LA APUESTA DEL TRADUCTOR / Armando Roa Vial

traducción

 

 

Algunos lo llamarán “apropiación”; otros, canibalismo. No se trata, en todo caso, de una reivindicación antojadiza para desconcierto de lectores o críticos. Pienso en Edward Fitzgerald y en Nodier. También en Ted Berrigan y en Fray Luis.  Emergen en todo su caudal creador desde otros, desde la máscara y la sombra para encontrar su propia voz. Traducir para escribir y escribir para traducir. Si suponemos que el individuo  es un desafiante “hospedaje de conciencias” –creo que la expresión es de Claudio Magris-  donde somos uno y muchos, todos y nadie. La apuesta del traductor es hacer que esta tensión deje de ser latente y tome pulso: es licencia y conquista, desafío, resistencia y detonante. Si al escribir, como pedía Nietzsche, dejamos que las cosas se transformen en símbolos, al traducir nos abrimos a que símbolos ya estampados nos arrojen a otros símbolos: es un salto de provisionalidad en provisionalidad, en la íntima convicción de que la naturaleza del lenguaje y sus meandros son tan múltiples como inacabados, con una plasticidad que rehúsa un sentido definitivo, sólo atribuible “a la religión o al cansancio” (Borges dixit).  El poema, en lengua materna o en lengua adoptiva, es apenas un lente opaco, algo desenfocado a ese germen vivencial que subyace a toda palabra. Así, la experiencia del abatimiento y la soledad del anónimo autor de “El Navegante”, la elegía anglosajona del siglo IX, sigue luchando por tomar forma en la voz de Ezra Pound o en la de Michael Alexander, por citar a dos autores del siglo XX; lo mismo puede afirmarse del Homero de Dereck Walcott o el Whitman de Neruda y León Felipe.
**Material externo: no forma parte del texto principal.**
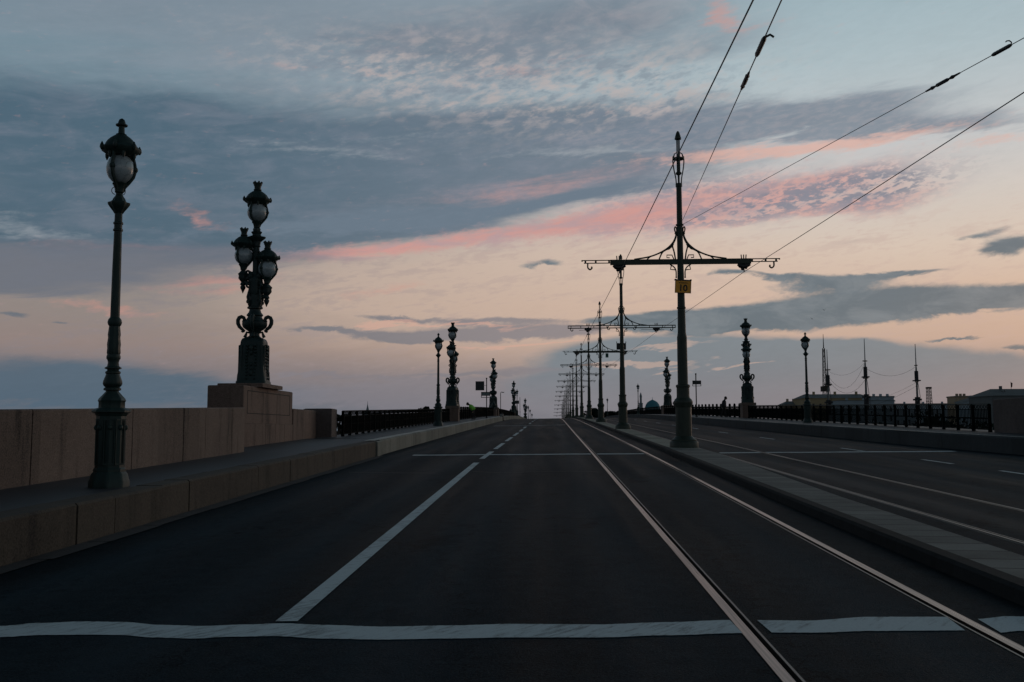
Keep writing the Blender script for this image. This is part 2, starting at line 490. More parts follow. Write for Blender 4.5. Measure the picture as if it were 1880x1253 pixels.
    # pale streak under it
    col = g.mix(mask([(1150, 268, 230, 15, 2), (600, 275, 200, 14, 0, .6), (60, 430, 170, 25, -8, .7), (760, 250, 200, 12, 2, .4)], .2, 1.2, .5, fine, 1.0), col, lin((174, 178, 182)))
    # grey band to the right of the tall pole, pink under side
    col = g.mix(mask([(1450, 215, 330, 30, 2), (1700, 232, 260, 26, -3, .8), (1250, 235, 200, 30, 2, .8)], .25, .85, .85, streak2, .9), col, g.mix(g.smooth(fine, .4, .65), lin((118, 130, 144)), lin((132, 137, 148))))
    col = g.mix(mask([(1560, 262, 230, 13, 2), (1330, 285, 200, 16, 3, .8), (1820, 255, 120, 10, 2, .7)], .15, 1.2, .75, fine, 1.2), col, lin((218, 172, 158)))
    # pink zone and its mottled slate
    pz = [(1290, 368, 220, 36, 8), (1490, 345, 240, 34, 6, 1.0), (1180, 400, 240, 30, 8, 1.0), (1600, 375, 150, 22, 10, .75), (980, 345, 230, 16, 6, .75), (1420, 402, 220, 16, 6, .75)]
    col = g.mix(mask(pz, .05, 1.5, .9, g.add(g.mul(fine, .55), g.mul(streak2, .45)), .9), col, g.mix(g.smooth(g.add(g.mul(puff, .5), g.mul(mot, .5)), .4, .62), lin((200, 154, 149)), lin((166, 147, 154))))
    ms = total([(1480, 362, 190, 28, 7, 1.1), (1330, 375, 150, 20, 7, .9), (1600, 348, 120, 24, 7, .8), (1200, 352, 160, 16, 6, .7)])
    col = g.mix(g.mul(g.m('MINIMUM', ms, 1.0), g.smooth(g.add(mot, g.mul(g.sub(streak2, .5), .8)), .4, .58, .0, .85)), col, lin((124, 129, 143)))
    # long pink streak with slate above
    col = g.mix(mask([(830, 388, 340, 17, 6.5), (1080, 362, 200, 14, 6, .8), (600, 415, 250, 16, 3, .8)], .15, 1.15, .9, fine, 1.0), col, lin((104, 119, 134)))
    col = g.mix(mask([(900, 432, 330, 14, 8.2, 1.15), (1150, 405, 240, 20, 7, 1.0), (620, 464, 190, 11, 4, .8)], .12, 1.5, .92, g.add(g.mul(fine, .5), g.mul(mot, .5)), 2.2, U=g.add(az, g.mul(g.sub(streak2, .5), 2.0)), V=g.add(el, g.mul(g.sub(streak2, .5), .7))), col, g.mix(g.smooth(streak2, .38, .62), lin((205, 150, 143)), lin((180, 150, 152))))
    # small pink touches
    col = g.mix(mask([(1320, 28, 45, 26, -40), (372, 395, 55, 16, -15, .8), (390, 522, 130, 15, 6, 1.1), (990, 120, 200, 16, 8, .5), (560, 120, 200, 14, -4, .4), (250, 462, 220, 9, 2, .7), (190, 568, 150, 10, -2, .7), (700, 530, 90, 12, 10, .7), (1390, 50, 90, 10, 6, .5), (1550, 40, 50, 8, 0, .4)],
                     .2, 1.3, .62, g.add(g.mul(puff, .5), g.mul(mot, .5)), 1.5), col, lin((206, 146, 134)))
    # mauve band low on the left
    col = g.mix(mask([(60, 490, 380, 40, 0, 1.1), (380, 472, 280, 22, 2, .9), (0, 530, 200, 20, 0, .6)], .12, 1.0, .85, streak2, .9), col, lin((101, 108, 121)))
    col = g.mix(mask([(40, 690, 330, 34, -3), (330, 722, 330, 22, -1, .9), (0, 735, 300, 20)], .12, 1.15, .9, streak2, 1.0), col, lin((77, 99, 117)))
    col = g.mix(mask([(760, 728, 420, 22), (930, 705, 240, 18), (560, 690, 60, 4), (760, 690, 130, 6, 0, .8), (1000, 735, 300, 22)], .25, 1.0, .6, fine, .8), col, lin((124, 122, 131)))
    # right-hand low deck
    U2 = g.add(az, g.mul(g.sub(puff, .5), 2.2)); V2 = g.add(el, g.mul(g.sub(puff, .5), 1.1))
    low = [(1120, 712, 200, 48, 0, .7), (1330, 705, 300, 62, 0, 1.2), (1600, 715, 330, 58, -3, 1.25), (1180, 640, 170, 24, 2, .8), (1450, 650, 200, 22, 0, .8), (1850, 735, 150, 50, 0, .9), (1810, 700, 190, 40, -3, .9)]
    col = g.mix(mask(low, .28, .7, .92, puff, .5, U=U2, V=V2), col, g.mix(g.smooth(el, 1.2, 5.2), lin((122, 124, 133)), lin((110, 125, 136))))
    col = g.mix(mask([(1190, 672, 90, 5, 0), (1110, 668, 70, 5), (1360, 662, 60, 4), (1230, 628, 90, 5, 2)], .35, .9, .55, fine, .7), col, lin((196, 168, 155)))
    # dark crisp clouds
    dk = [(1560, 565, 250, 30, 4, 1.1), (1330, 590, 230, 24, 2, 1.05), (1160, 588, 120, 12, 2, .7), (1790, 553, 170, 20, 2, 1.0), (1520, 520, 110, 18, 0, .75), (1660, 502, 90, 7, 1, .7), (1840, 455, 75, 22, 8, .95),
          (1800, 430, 90, 8, 10, .5), (1330, 500, 45, 8, 0, .6), (1250, 490, 90, 6, 0, .5), (1000, 484, 50, 9, 4, .7), (1750, 624, 75, 4, 0, .75), (1870, 640, 60, 8, 0, .75), (1420, 505, 80, 9, -4, .6)]
    col = g.mix(mask(dk, .34, .72, .95, g.add(g.mul(puff, .75), g.mul(mot, .25)), 1.0, U=U2, V=V2), col, g.mix(g.smooth(puff, .4, .65), lin((90, 107, 119)), lin((112, 124, 133))))
    # thin bars low in the centre and left
    sm_ = [(880, 612, 190, 15, 1, 1.0), (760, 620, 120, 9, -2, .8), (720, 584, 90, 5, -2, .8), (590, 606, 75, 6, 0, .9), (930, 590, 150, 7, 0, .8), (1020, 612, 110, 12, 0, .8), (15, 581, 38, 8, -4, .9), (108, 594, 22, 5, 4, .8),
           (330, 606, 20, 5, 30, .35), (820, 690, 120, 5, 0, .7), (620, 695, 60, 3, 0, .5), (960, 682, 110, 9, 2, .8)]
    col = g.mix(mask(sm_, .3, .85, .85, g.add(g.mul(puff, .6), g.mul(mot, .4)), 1.0, U=U2, V=V2), col, g.mix(g.smooth(az, -26, 2), lin((96, 106, 118)), lin((128, 124, 131))))
    col = g.mix(mask([(850, 600, 150, 4, 2), (960, 628, 180, 5, 3, .9), (700, 603, 70, 4, 6, .8)], .35, .9, .5, fine, .6), col, lin((214, 166, 148)))
    # overall texture
    tex = g.add(.9, g.add(g.mul(streak2, .12), g.mul(fine, .09)))
    col = g.mix(1.0, col, g.comb(tex, tex, tex), 'MULTIPLY')
    # faint physical twilight sky on top
    sk = g.n('ShaderNodeTexSky', sky_type='NISHITA'); sk.sun_disc = False
    sk.sun_elevation = math.radians(2); sk.sun_rotation = math.radians(38)
    hsv = g.mix(1.0, sk.outputs[0], (.006, .006, .006), 'MULTIPLY')
    col = g.mix(1.0, col, hsv, 'ADD')
    bg = g.n('ShaderNodeBackground'); g.put(bg.inputs[0], col); bg.inputs[1].default_value = 1.0
    out = g.n('ShaderNodeOutputWorld'); nt.links.new(bg.outputs[0], out.inputs[0])
    w.cycles.sampling_method = 'MANUAL'; w.cycles.sample_map_resolution = 512
make_world()
sl = bpy.data.lights.new('sun', 'SUN'); sl.energy = .12; sl.angle = math.radians(12); sl.color = (1, .72, .55)
so = bpy.data.objects.new('sun', sl); COL.objects.link(so)
so.rotation_euler = (Vector((math.sin(math.radians(38)), math.cos(math.radians(38)), math.tan(math.radians(4))))).to_track_quat('Z', 'Y').to_euler()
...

Señales que llaman a otras señales, almas que van transmigrando de cuerpo en cuerpo para encontrar y reencontrar su voz: el misterio de las afinidades electivas que reúnen su cauce en el lecho inmemorial del lenguaje, allí donde no hay sonda que pueda rastrear la morfología del terreno, tan pantanoso como el corazón de un hombre.